● GIVEN PROBLEM
Leaving out every picture, copy the lines of the data exactly, from the first through the line containing "scn.camera = cam".

(Rows from a 3D scene dataset)
• • • • • • •
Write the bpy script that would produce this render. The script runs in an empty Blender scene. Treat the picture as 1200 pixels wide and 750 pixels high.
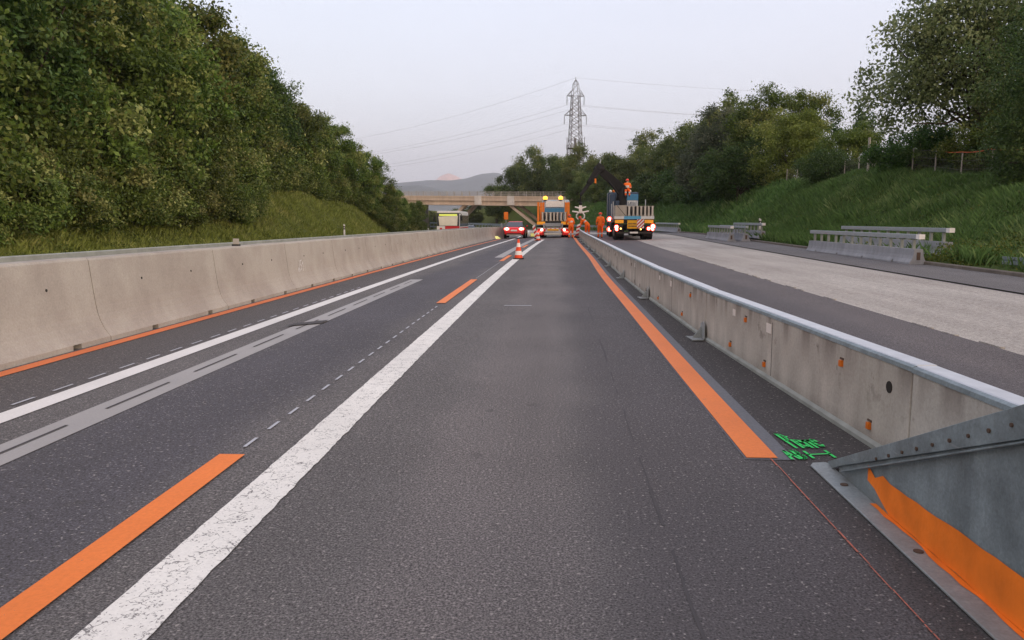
import bpy, bmesh, math, random
import numpy as np
from mathutils import Vector, Matrix
R = math.radians
scn = bpy.context.scene
col = scn.collection

# ------------------------------------------------------------------ camera
cam_d = bpy.data.cameras.new('camera'); cam = bpy.data.objects.new('camera', cam_d); col.objects.link(cam)
cam.location = (0, 0, 1.35)
cam.rotation_euler = (R(90 - 7.17), 0, R(2.72))
cam_d.sensor_width = 36; cam_d.lens = 36 * 930 / 1200
cam_d.clip_start = 0.05; cam_d.clip_end = 40000
scn.camera = cam

# ------------------------------------------------------------------ sky, light, exposure
w = bpy.data.worlds.new('World'); scn.world = w; w.use_nodes = True
nt = w.node_tree; nt.nodes.clear()
sky = nt.nodes.new('ShaderNodeTexSky'); sky.sky_type = 'NISHITA'; sky.sun_disc = False
SUN_EL, SUN_AZ = R(16), R(120)           # azimuth clockwise from +Y
sky.sun_elevation = SUN_EL; sky.sun_rotation = SUN_AZ; sky.air_density = 1.5; sky.dust_density = 3
b1 = nt.nodes.new('ShaderNodeBackground'); b1.inputs[1].default_value = 0.05
nt.links.new(sky.outputs[0], b1.inputs[0])
tc = nt.nodes.new('ShaderNodeTexCoord'); sx = nt.nodes.new('ShaderNodeSeparateXYZ')
nt.links.new(tc.outputs['Generated'], sx.inputs[0])
cr = nt.nodes.new('ShaderNodeValToRGB')
cr.color_ramp.elements[0].position = 0.0; cr.color_ramp.elements[0].color = (0.70, 0.655, 0.73, 1)
cr.color_ramp.elements[1].position = 0.45; cr.color_ramp.elements[1].color = (0.58, 0.605, 0.735, 1)
e = cr.color_ramp.elements.new(0.12); e.color = (0.635, 0.625, 0.735, 1)
nt.links.new(sx.outputs[2], cr.inputs[0])
b2 = nt.nodes.new('ShaderNodeBackground'); b2.inputs[1].default_value = 1.0
cn = nt.nodes.new('ShaderNodeTexNoise'); cn.inputs['Scale'].default_value = 2.2; cn.inputs['Detail'].default_value = 5; cmap = nt.nodes.new('ShaderNodeMapping'); cmap.inputs['Scale'].default_value = (1, 1, 4)
nt.links.new(tc.outputs['Generated'], cmap.inputs[0]); nt.links.new(cmap.outputs[0], cn.inputs['Vector'])
cm_ = nt.nodes.new('ShaderNodeMapRange'); cm_.inputs['From Min'].default_value = .3; cm_.inputs['From Max'].default_value = .7; cm_.inputs['To Min'].default_value = .975; cm_.inputs['To Max'].default_value = 1.03
nt.links.new(cn.outputs[0], cm_.inputs[0]); nt.links.new(cm_.outputs[0], b2.inputs[1])
# warm afterglow in the half of the sky behind the photographer
gm = nt.nodes.new('ShaderNodeMapRange'); gm.interpolation_type = 'SMOOTHSTEP'; gm.inputs['From Min'].default_value = .25; gm.inputs['From Max'].default_value = -.7; nt.links.new(sx.outputs[1], gm.inputs[0])
gx = nt.nodes.new('ShaderNodeMix'); gx.data_type = 'RGBA'; nt.links.new(gm.outputs[0], gx.inputs[0]); nt.links.new(cr.outputs[0], gx.inputs[6]); gx.inputs[7].default_value = (.84, .65, .545, 1)
nt.links.new(gx.outputs[2], b2.inputs[0])
ad = nt.nodes.new('ShaderNodeAddShader'); nt.links.new(b1.outputs[0], ad.inputs[0]); nt.links.new(b2.outputs[0], ad.inputs[1])
wo = nt.nodes.new('ShaderNodeOutputWorld'); nt.links.new(ad.outputs[0], wo.inputs[0])
sd = bpy.data.lights.new('sun', 'SUN'); sun = bpy.data.objects.new('sun', sd); col.objects.link(sun)
sd.energy = 0.7; sd.angle = R(25); sd.color = (1.0, 0.86, 0.74)
dv = Vector((math.sin(SUN_AZ) * math.cos(SUN_EL), math.cos(SUN_AZ) * math.cos(SUN_EL), math.sin(SUN_EL)))
sun.rotation_euler = dv.to_track_quat('Z', 'Y').to_euler()
scn.view_settings.view_transform = 'Standard'; scn.view_settings.look = 'None'
scn.view_settings.exposure = 0.42; scn.view_settings.gamma = 1.0; scn.view_settings.use_curve_mapping = False
try:
    scn.cycles.max_bounces = 6; scn.cycles.transparent_max_bounces = 8; scn.cycles.volume_bounces = 0
    scn.cycles.use_denoising = True
except Exception: pass

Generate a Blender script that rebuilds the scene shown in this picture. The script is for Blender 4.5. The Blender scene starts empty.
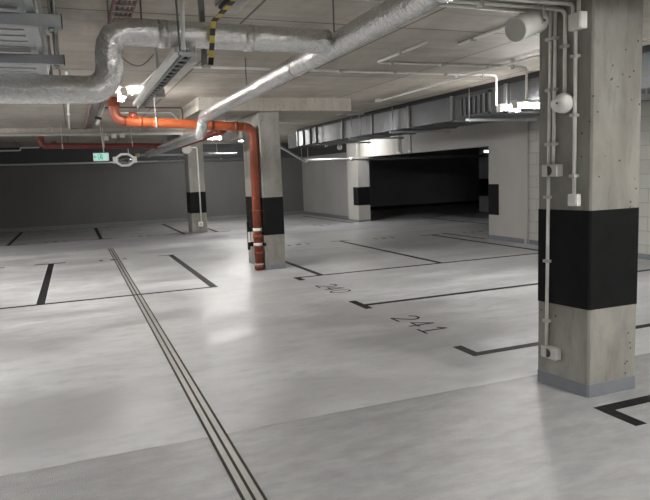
• • • • • • •
● OUTPUT BELOW
Write the bpy script that would produce this render. The script runs in an empty Blender scene. Treat the picture as 1200 pixels wide and 750 pixels high.
import bpy, bmesh, math, random
import numpy as np
from mathutils import Vector, Matrix
R = math.radians
scn = bpy.context.scene
col = scn.collection

# ------------------------------------------------------------------ camera
cam_d = bpy.data.cameras.new('camera'); cam = bpy.data.objects.new('camera', cam_d); col.objects.link(cam)
cam.location = (0, 0, 1.35)
cam.rotation_euler = (R(90 - 7.17), 0, R(2.72))
cam_d.sensor_width = 36; cam_d.lens = 36 * 930 / 1200
cam_d.clip_start = 0.05; cam_d.clip_end = 40000
scn.camera = cam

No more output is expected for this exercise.